Lift out, unaltered, the lines of the material below between the line holding "The Blender Python" and the line holding "for o in ops[:2]: mould(s, f2, o[0]", counting both.
/---
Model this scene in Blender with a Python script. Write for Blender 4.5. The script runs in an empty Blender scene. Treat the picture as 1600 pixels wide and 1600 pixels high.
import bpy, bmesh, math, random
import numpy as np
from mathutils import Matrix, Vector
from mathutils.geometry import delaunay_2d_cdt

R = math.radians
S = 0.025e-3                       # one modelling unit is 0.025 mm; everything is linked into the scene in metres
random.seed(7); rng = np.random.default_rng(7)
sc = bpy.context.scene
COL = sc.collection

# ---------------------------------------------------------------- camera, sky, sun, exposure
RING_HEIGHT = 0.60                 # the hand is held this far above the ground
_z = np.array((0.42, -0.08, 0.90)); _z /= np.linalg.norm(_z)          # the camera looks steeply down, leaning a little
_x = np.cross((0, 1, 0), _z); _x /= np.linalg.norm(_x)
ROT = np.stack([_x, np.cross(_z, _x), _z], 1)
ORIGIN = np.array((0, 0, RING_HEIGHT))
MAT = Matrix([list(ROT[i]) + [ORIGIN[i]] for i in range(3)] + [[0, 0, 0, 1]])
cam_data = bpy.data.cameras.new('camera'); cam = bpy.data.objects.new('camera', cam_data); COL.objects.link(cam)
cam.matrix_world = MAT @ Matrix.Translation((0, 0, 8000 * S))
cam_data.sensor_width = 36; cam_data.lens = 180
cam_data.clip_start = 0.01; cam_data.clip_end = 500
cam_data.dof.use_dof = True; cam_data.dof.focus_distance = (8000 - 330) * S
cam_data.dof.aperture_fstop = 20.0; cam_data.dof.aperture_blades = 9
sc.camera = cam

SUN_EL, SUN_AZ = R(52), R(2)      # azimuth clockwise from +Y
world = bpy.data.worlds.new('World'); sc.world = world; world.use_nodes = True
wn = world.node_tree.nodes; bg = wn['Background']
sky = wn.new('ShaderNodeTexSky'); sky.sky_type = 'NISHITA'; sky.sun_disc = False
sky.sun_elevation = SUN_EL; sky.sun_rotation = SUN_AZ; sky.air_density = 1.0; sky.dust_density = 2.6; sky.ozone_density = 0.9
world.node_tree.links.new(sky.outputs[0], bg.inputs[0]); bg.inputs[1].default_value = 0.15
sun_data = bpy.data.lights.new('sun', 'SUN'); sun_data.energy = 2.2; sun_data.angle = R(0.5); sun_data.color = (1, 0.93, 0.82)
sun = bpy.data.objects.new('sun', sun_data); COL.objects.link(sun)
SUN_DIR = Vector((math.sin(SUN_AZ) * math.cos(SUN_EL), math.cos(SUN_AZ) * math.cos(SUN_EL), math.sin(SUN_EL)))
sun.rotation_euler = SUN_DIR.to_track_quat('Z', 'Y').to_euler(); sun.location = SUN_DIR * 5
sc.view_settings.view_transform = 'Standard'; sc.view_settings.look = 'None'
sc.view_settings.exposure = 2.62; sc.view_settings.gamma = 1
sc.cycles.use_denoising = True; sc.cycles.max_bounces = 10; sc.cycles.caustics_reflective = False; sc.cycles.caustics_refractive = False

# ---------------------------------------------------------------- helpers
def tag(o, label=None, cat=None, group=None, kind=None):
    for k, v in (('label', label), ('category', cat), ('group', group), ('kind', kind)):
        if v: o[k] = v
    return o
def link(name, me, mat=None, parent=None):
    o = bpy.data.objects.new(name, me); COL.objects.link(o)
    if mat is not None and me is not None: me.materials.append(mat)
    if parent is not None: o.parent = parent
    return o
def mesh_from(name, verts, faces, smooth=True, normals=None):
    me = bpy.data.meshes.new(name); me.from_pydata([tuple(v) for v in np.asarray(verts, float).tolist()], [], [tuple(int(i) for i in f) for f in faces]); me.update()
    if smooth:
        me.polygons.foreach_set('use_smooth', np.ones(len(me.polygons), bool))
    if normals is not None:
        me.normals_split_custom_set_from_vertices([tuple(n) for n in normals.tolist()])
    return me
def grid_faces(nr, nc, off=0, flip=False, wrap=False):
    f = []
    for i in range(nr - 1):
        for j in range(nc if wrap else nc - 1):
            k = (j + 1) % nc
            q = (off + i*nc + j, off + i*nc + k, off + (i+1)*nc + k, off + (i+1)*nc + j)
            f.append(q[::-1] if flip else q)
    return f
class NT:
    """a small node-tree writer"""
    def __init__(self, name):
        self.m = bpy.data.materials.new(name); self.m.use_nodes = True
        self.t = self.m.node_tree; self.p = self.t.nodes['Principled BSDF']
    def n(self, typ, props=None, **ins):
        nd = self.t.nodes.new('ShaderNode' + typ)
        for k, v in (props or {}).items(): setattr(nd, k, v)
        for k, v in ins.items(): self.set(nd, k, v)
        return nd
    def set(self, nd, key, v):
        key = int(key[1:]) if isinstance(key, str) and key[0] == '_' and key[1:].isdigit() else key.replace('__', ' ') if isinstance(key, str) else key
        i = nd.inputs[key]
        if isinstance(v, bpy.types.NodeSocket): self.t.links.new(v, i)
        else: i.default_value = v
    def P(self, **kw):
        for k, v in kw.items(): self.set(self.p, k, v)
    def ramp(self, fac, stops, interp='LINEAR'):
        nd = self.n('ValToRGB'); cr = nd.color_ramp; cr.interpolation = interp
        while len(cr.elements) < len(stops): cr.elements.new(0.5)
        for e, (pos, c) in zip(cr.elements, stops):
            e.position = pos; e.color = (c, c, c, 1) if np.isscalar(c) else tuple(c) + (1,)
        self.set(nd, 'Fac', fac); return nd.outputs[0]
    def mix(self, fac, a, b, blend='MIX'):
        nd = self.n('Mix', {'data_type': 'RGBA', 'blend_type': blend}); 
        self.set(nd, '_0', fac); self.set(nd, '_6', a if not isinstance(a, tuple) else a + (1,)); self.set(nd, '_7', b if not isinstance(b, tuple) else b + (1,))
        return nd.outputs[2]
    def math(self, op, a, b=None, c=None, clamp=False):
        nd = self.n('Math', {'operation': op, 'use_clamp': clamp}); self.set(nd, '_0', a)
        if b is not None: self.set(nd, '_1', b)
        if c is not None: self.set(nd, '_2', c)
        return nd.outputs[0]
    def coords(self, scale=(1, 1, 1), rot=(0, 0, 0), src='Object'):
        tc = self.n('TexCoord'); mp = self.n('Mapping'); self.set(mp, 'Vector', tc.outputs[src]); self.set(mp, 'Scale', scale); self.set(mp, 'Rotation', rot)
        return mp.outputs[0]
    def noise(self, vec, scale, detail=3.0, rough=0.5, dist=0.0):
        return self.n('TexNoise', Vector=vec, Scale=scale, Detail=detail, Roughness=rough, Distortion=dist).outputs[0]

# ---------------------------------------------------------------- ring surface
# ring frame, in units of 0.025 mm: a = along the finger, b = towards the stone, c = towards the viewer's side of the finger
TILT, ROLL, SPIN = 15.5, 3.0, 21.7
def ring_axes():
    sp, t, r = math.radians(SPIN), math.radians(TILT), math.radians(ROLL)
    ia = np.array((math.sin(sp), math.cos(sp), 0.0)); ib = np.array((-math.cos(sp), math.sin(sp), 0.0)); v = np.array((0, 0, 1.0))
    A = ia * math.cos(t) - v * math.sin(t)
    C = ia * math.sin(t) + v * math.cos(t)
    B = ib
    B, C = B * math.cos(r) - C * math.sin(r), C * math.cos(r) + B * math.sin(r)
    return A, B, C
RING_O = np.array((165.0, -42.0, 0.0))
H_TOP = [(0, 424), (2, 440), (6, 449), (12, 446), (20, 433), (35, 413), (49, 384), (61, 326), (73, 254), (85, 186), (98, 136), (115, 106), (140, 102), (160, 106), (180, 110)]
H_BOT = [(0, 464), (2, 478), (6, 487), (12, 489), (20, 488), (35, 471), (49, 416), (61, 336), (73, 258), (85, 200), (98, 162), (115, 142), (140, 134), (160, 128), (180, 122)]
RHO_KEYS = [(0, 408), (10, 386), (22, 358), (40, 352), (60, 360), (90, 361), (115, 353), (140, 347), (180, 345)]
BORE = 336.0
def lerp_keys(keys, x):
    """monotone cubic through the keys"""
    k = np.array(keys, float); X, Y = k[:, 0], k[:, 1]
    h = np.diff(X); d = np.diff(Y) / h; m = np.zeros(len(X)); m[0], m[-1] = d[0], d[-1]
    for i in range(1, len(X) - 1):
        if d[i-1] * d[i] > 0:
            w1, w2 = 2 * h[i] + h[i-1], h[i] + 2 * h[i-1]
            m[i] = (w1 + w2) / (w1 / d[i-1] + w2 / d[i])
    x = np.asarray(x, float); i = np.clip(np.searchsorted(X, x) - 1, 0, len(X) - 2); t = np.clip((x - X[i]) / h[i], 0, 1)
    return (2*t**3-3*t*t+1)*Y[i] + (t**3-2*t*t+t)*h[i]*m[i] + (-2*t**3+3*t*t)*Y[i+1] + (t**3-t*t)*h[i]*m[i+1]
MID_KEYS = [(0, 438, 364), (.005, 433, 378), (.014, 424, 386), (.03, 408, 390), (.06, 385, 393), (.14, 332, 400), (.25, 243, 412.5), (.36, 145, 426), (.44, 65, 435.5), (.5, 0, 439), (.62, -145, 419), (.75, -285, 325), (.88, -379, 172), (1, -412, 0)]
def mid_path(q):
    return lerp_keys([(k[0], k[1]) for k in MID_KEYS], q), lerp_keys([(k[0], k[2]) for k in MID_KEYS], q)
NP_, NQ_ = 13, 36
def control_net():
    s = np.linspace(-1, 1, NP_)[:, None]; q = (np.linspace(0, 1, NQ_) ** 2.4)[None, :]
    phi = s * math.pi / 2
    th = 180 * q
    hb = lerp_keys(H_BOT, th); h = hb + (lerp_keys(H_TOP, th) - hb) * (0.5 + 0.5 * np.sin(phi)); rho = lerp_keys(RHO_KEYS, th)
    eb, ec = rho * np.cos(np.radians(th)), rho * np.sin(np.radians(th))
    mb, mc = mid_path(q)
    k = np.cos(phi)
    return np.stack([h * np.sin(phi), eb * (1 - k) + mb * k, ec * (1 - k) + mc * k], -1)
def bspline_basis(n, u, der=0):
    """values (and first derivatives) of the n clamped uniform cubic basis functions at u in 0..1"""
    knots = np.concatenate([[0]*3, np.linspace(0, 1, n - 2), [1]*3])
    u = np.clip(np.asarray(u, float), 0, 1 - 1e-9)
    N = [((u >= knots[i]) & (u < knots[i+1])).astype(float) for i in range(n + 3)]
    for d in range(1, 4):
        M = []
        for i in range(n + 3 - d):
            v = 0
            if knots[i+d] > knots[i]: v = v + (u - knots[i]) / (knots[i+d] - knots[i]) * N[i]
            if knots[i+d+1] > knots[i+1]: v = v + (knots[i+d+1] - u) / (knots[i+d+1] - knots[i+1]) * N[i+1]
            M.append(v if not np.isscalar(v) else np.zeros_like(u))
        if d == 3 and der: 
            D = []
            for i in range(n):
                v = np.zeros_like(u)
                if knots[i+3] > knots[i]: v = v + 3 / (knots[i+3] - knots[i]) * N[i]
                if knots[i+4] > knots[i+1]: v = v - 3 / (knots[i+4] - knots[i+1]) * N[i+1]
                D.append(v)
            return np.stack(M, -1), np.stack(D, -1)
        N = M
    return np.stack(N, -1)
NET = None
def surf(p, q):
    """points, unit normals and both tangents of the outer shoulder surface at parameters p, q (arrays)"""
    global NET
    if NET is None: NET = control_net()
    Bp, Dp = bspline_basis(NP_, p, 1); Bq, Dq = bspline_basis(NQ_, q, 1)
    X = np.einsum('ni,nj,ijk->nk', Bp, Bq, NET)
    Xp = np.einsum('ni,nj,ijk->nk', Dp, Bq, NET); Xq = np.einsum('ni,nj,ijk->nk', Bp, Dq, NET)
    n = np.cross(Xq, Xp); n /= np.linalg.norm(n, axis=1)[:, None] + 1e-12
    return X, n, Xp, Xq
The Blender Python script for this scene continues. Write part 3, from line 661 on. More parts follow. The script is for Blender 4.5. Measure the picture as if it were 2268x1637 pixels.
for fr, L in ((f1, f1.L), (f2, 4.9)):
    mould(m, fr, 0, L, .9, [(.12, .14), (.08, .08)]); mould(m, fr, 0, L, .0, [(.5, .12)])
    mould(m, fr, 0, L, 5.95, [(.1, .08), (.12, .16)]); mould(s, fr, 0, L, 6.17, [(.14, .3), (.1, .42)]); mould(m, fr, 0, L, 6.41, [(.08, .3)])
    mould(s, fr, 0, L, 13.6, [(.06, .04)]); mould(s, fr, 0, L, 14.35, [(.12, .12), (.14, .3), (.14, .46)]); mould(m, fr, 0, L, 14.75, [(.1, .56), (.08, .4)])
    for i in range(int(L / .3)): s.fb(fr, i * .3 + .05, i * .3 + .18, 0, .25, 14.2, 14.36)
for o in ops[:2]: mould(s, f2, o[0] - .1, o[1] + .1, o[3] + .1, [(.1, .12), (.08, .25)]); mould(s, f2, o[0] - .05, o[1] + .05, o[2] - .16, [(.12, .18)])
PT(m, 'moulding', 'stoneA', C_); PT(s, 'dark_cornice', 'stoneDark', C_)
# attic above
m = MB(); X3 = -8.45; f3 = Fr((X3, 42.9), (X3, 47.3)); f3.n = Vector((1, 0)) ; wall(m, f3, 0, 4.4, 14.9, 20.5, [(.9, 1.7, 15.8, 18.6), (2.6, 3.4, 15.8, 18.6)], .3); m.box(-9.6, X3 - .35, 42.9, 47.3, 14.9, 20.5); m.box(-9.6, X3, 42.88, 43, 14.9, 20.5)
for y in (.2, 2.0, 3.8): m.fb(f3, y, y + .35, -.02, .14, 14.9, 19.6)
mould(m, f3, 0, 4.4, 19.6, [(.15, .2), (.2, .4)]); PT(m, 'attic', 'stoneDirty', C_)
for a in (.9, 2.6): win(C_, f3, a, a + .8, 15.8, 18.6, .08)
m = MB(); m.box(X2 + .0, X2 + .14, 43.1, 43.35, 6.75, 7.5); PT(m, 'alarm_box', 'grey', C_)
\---
Correct result:
The Blender Python script for this scene continues. Write part 3, from line 661 on. More parts follow. The script is for Blender 4.5. Measure the picture as if it were 2268x1637 pixels.
for fr, L in ((f1, f1.L), (f2, 4.9)):
    mould(m, fr, 0, L, .9, [(.12, .14), (.08, .08)]); mould(m, fr, 0, L, .0, [(.5, .12)])
    mould(m, fr, 0, L, 5.95, [(.1, .08), (.12, .16)]); mould(s, fr, 0, L, 6.17, [(.14, .3), (.1, .42)]); mould(m, fr, 0, L, 6.41, [(.08, .3)])
    mould(s, fr, 0, L, 13.6, [(.06, .04)]); mould(s, fr, 0, L, 14.35, [(.12, .12), (.14, .3), (.14, .46)]); mould(m, fr, 0, L, 14.75, [(.1, .56), (.08, .4)])
    for i in range(int(L / .3)): s.fb(fr, i * .3 + .05, i * .3 + .18, 0, .25, 14.2, 14.36)
for o in ops[:2]: mould(s, f2, o[0] - .1, o[1] + .1, o[3] + .1, [(.1, .12), (.08, .25)]); mould(s, f2, o[0] - .05, o[1] + .05, o[2] - .16, [(.12, .18)])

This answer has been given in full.